# Given instruction
Copy all of the material below exactly.

# Data lines
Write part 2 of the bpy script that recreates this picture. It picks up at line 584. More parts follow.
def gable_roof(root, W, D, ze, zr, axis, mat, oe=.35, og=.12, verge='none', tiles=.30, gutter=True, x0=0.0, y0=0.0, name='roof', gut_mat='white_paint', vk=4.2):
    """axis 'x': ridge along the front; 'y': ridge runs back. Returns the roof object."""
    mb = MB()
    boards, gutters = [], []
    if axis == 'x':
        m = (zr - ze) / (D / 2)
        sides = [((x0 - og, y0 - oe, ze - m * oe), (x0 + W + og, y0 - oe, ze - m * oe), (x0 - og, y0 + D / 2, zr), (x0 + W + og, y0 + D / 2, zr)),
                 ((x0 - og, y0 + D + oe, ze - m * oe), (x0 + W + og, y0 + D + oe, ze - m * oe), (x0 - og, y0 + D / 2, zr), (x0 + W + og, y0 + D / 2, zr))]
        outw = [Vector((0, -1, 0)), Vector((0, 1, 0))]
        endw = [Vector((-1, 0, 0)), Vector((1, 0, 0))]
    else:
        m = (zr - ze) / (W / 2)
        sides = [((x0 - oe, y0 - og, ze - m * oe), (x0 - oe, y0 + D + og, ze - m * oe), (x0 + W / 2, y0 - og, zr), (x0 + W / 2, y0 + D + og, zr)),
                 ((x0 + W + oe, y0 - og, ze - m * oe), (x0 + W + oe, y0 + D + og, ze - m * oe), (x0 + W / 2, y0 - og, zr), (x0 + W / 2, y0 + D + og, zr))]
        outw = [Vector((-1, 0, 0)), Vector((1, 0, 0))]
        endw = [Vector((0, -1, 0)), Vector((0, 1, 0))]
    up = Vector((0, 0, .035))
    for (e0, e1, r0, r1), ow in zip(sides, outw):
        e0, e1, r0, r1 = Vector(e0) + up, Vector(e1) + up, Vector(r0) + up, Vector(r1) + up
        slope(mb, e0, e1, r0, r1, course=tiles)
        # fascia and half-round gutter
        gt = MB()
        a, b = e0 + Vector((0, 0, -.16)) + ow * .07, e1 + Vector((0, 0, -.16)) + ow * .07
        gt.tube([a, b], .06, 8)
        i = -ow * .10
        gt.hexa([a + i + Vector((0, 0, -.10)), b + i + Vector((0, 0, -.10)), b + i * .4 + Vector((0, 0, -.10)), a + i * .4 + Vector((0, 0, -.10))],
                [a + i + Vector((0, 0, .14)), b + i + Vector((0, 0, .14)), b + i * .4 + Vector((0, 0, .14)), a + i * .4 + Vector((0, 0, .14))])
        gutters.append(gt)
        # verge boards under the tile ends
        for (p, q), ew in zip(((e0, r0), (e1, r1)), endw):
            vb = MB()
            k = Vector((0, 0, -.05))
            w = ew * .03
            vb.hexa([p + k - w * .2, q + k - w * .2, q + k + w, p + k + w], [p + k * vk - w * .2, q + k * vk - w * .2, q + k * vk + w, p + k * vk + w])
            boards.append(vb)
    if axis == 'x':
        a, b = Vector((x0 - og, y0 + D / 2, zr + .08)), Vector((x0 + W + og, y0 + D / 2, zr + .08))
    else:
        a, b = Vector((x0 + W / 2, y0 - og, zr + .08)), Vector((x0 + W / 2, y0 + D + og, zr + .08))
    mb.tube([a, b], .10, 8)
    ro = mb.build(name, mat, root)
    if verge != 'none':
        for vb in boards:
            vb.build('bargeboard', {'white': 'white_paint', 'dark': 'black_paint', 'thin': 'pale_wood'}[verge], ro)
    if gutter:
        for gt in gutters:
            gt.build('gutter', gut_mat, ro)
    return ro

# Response
Write part 2 of the bpy script that recreates this picture. It picks up at line 584. More parts follow.
def gable_roof(root, W, D, ze, zr, axis, mat, oe=.35, og=.12, verge='none', tiles=.30, gutter=True, x0=0.0, y0=0.0, name='roof', gut_mat='white_paint', vk=4.2):
    """axis 'x': ridge along the front; 'y': ridge runs back. Returns the roof object."""
    mb = MB()
    boards, gutters = [], []
    if axis == 'x':
        m = (zr - ze) / (D / 2)
        sides = [((x0 - og, y0 - oe, ze - m * oe), (x0 + W + og, y0 - oe, ze - m * oe), (x0 - og, y0 + D / 2, zr), (x0 + W + og, y0 + D / 2, zr)),
                 ((x0 - og, y0 + D + oe, ze - m * oe), (x0 + W + og, y0 + D + oe, ze - m * oe), (x0 - og, y0 + D / 2, zr), (x0 + W + og, y0 + D / 2, zr))]
        outw = [Vector((0, -1, 0)), Vector((0, 1, 0))]
        endw = [Vector((-1, 0, 0)), Vector((1, 0, 0))]
    else:
        m = (zr - ze) / (W / 2)
        sides = [((x0 - oe, y0 - og, ze - m * oe), (x0 - oe, y0 + D + og, ze - m * oe), (x0 + W / 2, y0 - og, zr), (x0 + W / 2, y0 + D + og, zr)),
                 ((x0 + W + oe, y0 - og, ze - m * oe), (x0 + W + oe, y0 + D + og, ze - m * oe), (x0 + W / 2, y0 - og, zr), (x0 + W / 2, y0 + D + og, zr))]
        outw = [Vector((-1, 0, 0)), Vector((1, 0, 0))]
        endw = [Vector((0, -1, 0)), Vector((0, 1, 0))]
    up = Vector((0, 0, .035))
    for (e0, e1, r0, r1), ow in zip(sides, outw):
        e0, e1, r0, r1 = Vector(e0) + up, Vector(e1) + up, Vector(r0) + up, Vector(r1) + up
        slope(mb, e0, e1, r0, r1, course=tiles)
        # fascia and half-round gutter
        gt = MB()
        a, b = e0 + Vector((0, 0, -.16)) + ow * .07, e1 + Vector((0, 0, -.16)) + ow * .07
        gt.tube([a, b], .06, 8)
        i = -ow * .10
        gt.hexa([a + i + Vector((0, 0, -.10)), b + i + Vector((0, 0, -.10)), b + i * .4 + Vector((0, 0, -.10)), a + i * .4 + Vector((0, 0, -.10))],
                [a + i + Vector((0, 0, .14)), b + i + Vector((0, 0, .14)), b + i * .4 + Vector((0, 0, .14)), a + i * .4 + Vector((0, 0, .14))])
        gutters.append(gt)
        # verge boards under the tile ends
        for (p, q), ew in zip(((e0, r0), (e1, r1)), endw):
            vb = MB()
            k = Vector((0, 0, -.05))
            w = ew * .03
            vb.hexa([p + k - w * .2, q + k - w * .2, q + k + w, p + k + w], [p + k * vk - w * .2, q + k * vk - w * .2, q + k * vk + w, p + k * vk + w])
            boards.append(vb)
    if axis == 'x':
        a, b = Vector((x0 - og, y0 + D / 2, zr + .08)), Vector((x0 + W + og, y0 + D / 2, zr + .08))
    else:
        a, b = Vector((x0 + W / 2, y0 - og, zr + .08)), Vector((x0 + W / 2, y0 + D + og, zr + .08))
    mb.tube([a, b], .10, 8)
    ro = mb.build(name, mat, root)
    if verge != 'none':
        for vb in boards:
            vb.build('bargeboard', {'white': 'white_paint', 'dark': 'black_paint', 'thin': 'pale_wood'}[verge], ro)
    if gutter:
        for gt in gutters:
            gt.build('gutter', gut_mat, ro)
    return ro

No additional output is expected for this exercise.